Requirement: Leave the pictures out and copy exactly the lines from the line containing "Generate a Blender" to the line containing "col = scene.collection", both lines included.

(Rows from a 3D scene dataset)
— START —
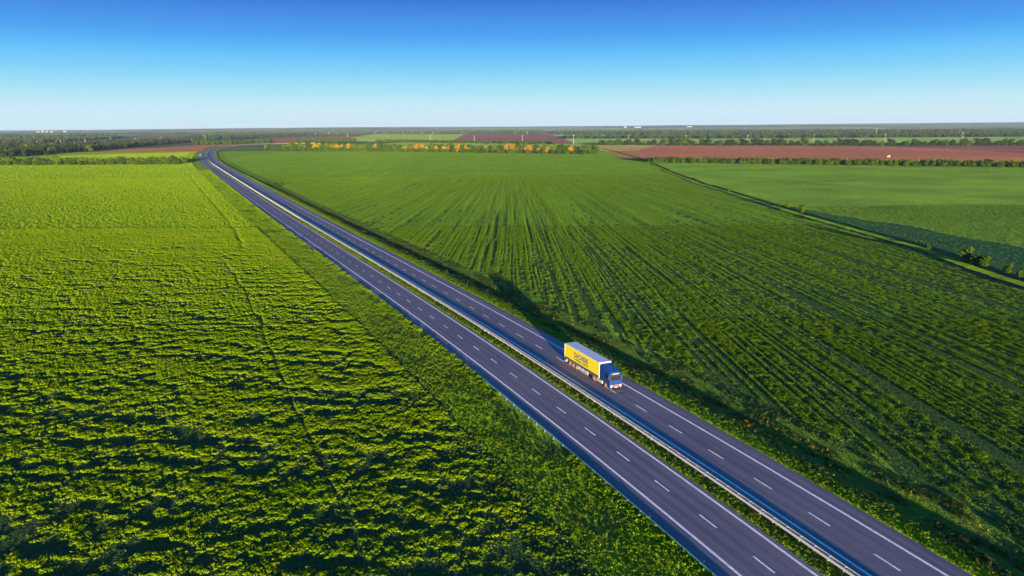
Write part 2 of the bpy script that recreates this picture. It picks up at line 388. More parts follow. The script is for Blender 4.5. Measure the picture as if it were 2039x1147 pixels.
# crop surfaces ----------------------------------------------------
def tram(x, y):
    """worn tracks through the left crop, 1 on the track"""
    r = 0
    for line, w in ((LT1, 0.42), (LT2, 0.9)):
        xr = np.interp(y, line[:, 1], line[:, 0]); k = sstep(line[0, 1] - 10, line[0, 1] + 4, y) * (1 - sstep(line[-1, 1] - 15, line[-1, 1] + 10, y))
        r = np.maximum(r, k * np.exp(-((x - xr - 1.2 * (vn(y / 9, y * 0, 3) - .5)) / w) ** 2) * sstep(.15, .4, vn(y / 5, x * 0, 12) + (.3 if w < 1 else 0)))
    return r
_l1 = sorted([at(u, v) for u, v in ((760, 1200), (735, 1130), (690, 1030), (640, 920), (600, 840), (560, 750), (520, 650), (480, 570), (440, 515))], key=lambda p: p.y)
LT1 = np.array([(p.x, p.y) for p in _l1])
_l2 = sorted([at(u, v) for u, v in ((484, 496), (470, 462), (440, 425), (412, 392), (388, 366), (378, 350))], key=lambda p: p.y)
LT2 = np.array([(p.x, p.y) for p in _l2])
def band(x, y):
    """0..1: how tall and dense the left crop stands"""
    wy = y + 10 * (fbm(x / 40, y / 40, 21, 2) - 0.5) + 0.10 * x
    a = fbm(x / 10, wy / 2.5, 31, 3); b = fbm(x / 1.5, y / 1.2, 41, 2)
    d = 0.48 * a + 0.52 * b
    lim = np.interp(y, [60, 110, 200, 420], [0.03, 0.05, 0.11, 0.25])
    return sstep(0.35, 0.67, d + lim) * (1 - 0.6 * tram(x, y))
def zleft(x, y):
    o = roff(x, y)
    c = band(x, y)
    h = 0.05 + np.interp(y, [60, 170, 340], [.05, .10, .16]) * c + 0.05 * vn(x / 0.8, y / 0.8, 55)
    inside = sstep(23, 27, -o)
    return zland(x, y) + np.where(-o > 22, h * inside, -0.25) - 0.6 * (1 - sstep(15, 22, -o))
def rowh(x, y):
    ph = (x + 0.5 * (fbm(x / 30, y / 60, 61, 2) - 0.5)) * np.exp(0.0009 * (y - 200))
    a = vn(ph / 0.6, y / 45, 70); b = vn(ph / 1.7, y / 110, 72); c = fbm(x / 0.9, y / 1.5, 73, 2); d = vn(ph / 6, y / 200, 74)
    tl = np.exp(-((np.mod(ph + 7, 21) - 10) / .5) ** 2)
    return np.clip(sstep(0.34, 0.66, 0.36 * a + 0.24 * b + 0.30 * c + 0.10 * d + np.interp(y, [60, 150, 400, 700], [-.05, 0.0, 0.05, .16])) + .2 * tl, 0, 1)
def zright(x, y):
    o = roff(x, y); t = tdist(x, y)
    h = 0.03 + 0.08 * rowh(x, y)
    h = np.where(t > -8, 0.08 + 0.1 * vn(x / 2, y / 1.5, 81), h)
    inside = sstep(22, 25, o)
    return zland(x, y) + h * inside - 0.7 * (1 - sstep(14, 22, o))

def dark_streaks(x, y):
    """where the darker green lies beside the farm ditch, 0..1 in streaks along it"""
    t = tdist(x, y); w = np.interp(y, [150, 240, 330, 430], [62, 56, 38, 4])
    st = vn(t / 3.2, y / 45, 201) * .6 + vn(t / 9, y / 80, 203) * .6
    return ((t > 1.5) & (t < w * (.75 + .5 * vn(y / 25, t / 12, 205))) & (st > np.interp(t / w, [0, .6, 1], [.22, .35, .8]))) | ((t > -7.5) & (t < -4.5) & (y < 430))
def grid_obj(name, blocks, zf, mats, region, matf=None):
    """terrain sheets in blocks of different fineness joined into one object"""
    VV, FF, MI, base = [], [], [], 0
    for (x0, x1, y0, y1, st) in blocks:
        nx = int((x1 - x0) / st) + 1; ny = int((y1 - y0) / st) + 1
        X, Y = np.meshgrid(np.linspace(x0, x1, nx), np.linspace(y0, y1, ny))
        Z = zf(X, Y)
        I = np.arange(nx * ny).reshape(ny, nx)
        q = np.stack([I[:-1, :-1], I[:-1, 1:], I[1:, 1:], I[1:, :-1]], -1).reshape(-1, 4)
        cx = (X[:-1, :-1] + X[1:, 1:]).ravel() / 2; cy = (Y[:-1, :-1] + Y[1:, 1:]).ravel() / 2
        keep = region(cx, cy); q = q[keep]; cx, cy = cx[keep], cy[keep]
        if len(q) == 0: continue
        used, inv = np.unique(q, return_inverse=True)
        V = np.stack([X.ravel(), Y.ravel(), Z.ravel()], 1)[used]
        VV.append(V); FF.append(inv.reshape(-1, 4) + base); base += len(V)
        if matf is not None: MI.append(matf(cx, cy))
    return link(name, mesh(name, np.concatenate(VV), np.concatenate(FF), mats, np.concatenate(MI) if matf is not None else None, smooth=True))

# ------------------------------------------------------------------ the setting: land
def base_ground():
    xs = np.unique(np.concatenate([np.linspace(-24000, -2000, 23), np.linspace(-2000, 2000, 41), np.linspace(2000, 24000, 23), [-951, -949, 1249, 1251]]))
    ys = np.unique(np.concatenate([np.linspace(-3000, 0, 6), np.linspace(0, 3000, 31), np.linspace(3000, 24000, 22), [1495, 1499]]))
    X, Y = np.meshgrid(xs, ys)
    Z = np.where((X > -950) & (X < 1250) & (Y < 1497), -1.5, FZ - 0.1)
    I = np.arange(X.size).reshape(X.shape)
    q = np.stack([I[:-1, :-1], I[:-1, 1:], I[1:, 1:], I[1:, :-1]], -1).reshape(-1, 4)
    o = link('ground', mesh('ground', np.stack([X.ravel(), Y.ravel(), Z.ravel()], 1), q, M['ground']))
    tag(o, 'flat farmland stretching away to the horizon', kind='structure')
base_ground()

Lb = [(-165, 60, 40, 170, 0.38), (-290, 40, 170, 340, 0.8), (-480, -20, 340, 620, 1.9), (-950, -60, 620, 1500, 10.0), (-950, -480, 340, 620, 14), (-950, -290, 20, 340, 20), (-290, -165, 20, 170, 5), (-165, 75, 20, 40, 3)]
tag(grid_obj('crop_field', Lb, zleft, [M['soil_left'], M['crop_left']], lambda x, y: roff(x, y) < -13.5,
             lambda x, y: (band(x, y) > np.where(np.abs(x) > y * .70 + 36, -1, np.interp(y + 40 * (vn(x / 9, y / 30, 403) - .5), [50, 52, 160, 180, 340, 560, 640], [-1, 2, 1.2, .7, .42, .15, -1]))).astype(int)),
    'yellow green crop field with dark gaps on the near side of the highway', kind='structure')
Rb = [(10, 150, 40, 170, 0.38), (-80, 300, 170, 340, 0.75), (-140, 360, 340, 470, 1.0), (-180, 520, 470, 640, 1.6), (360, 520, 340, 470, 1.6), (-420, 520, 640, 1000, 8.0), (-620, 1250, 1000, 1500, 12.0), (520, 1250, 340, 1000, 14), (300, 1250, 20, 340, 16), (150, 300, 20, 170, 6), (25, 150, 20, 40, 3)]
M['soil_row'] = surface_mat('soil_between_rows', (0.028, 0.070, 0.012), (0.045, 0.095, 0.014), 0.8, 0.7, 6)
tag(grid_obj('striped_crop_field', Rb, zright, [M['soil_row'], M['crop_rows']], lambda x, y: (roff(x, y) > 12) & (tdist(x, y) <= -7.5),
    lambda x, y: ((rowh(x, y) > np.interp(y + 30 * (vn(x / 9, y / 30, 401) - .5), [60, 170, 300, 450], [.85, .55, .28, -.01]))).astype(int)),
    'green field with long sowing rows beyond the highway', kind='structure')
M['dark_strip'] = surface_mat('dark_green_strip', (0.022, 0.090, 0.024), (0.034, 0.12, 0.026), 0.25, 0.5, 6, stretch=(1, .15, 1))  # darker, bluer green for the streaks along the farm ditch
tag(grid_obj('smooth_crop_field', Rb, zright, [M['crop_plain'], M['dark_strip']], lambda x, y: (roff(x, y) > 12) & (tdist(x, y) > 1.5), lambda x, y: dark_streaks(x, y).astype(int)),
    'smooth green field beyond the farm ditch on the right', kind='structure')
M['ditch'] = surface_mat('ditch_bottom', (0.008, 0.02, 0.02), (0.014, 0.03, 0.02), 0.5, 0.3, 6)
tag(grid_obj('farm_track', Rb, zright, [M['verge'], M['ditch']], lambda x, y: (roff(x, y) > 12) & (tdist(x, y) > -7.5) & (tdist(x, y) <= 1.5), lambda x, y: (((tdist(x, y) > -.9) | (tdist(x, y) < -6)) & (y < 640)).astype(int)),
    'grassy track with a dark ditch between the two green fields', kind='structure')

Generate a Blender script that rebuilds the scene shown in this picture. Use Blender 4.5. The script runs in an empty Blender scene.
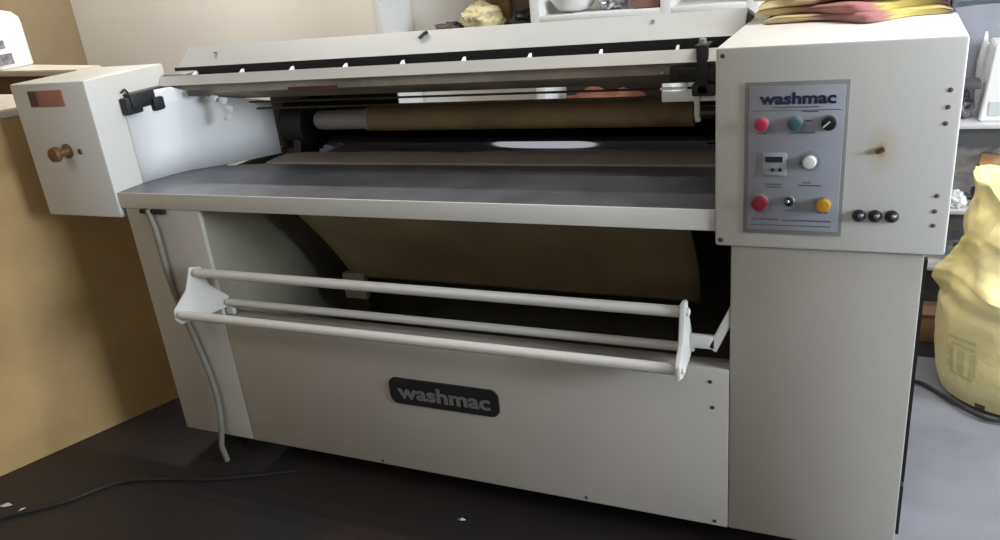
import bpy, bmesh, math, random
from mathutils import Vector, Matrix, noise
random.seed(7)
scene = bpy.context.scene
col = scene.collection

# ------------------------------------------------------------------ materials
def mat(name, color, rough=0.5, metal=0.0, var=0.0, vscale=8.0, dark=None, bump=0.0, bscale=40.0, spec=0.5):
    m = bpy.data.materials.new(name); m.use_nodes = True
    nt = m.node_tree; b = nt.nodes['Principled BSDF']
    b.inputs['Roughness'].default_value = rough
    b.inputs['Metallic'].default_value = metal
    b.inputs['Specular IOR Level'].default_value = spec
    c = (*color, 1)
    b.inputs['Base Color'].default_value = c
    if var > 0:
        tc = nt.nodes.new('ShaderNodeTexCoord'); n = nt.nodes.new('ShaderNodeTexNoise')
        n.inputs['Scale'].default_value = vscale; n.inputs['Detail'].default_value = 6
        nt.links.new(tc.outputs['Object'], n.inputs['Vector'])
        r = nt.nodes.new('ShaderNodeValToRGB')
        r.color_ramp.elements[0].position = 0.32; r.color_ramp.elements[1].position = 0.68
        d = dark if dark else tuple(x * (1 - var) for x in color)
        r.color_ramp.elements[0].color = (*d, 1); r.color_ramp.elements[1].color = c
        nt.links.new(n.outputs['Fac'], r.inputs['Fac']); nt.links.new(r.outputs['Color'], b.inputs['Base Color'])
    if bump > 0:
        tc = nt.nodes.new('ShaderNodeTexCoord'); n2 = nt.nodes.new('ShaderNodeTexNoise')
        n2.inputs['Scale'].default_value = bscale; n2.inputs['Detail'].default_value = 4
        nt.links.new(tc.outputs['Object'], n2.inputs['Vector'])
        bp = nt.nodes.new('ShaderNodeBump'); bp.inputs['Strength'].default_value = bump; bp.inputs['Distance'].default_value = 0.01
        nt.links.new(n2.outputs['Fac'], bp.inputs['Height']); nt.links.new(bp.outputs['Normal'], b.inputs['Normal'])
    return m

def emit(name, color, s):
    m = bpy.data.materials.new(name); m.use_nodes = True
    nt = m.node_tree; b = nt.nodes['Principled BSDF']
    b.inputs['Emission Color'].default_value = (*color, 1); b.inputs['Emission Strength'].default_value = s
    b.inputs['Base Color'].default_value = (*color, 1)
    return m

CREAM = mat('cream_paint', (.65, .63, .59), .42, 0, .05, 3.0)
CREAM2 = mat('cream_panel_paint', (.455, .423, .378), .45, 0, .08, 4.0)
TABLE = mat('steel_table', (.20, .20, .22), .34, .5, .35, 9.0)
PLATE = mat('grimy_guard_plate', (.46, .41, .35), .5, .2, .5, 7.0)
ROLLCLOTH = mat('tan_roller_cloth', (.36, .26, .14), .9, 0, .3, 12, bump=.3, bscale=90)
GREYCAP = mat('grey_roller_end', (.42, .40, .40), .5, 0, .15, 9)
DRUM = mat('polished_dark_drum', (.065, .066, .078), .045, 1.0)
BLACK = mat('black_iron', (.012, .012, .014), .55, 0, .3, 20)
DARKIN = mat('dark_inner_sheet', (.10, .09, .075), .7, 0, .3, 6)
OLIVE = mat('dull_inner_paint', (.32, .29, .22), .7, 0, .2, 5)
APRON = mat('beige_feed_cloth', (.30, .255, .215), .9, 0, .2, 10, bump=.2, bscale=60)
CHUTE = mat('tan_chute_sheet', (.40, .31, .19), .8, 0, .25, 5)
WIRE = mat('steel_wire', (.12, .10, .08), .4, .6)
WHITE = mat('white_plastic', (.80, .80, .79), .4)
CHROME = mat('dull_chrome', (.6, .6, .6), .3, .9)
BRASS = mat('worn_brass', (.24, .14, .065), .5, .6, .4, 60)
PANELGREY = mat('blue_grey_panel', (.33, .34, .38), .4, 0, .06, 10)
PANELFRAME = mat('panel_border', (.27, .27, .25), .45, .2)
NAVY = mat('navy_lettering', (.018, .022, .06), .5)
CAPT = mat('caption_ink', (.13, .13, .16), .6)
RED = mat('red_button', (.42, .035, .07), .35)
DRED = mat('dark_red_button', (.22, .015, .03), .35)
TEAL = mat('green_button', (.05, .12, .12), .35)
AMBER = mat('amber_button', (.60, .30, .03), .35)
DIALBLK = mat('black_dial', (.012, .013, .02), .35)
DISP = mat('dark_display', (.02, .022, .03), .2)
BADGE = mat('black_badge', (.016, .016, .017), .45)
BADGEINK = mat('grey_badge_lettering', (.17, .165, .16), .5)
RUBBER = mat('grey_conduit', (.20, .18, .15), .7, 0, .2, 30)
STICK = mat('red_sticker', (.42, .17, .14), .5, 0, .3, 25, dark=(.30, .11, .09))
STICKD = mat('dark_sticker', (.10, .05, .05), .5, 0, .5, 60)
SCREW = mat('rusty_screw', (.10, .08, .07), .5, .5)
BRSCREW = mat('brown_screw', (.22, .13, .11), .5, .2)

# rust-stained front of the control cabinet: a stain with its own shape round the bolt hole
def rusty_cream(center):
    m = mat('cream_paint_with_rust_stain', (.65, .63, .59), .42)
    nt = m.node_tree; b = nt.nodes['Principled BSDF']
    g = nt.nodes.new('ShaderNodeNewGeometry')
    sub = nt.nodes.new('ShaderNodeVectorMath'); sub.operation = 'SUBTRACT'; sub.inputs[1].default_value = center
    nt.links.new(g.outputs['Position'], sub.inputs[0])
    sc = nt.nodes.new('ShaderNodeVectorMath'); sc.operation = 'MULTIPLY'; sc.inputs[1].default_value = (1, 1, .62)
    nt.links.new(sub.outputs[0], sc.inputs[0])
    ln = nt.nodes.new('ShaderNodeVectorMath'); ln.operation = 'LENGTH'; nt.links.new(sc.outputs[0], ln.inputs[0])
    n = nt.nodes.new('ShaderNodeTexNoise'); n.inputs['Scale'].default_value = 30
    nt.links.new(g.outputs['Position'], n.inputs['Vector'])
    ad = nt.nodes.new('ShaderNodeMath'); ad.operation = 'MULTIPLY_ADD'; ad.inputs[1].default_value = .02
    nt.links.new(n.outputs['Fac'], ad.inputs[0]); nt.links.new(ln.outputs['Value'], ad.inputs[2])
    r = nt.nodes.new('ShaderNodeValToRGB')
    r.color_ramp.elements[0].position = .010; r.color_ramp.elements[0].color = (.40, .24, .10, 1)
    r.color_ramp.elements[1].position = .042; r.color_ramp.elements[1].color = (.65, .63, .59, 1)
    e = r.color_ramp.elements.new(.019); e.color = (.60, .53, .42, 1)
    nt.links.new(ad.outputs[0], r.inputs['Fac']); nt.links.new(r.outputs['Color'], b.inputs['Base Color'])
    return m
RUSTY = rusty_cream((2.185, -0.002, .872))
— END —
Task solution:
Generate a Blender script that rebuilds the scene shown in this picture. Use Blender 4.5. The script runs in an empty Blender scene.
import bpy, bmesh, math, random
from mathutils import Vector, Matrix, noise
random.seed(7)
scene = bpy.context.scene
col = scene.collection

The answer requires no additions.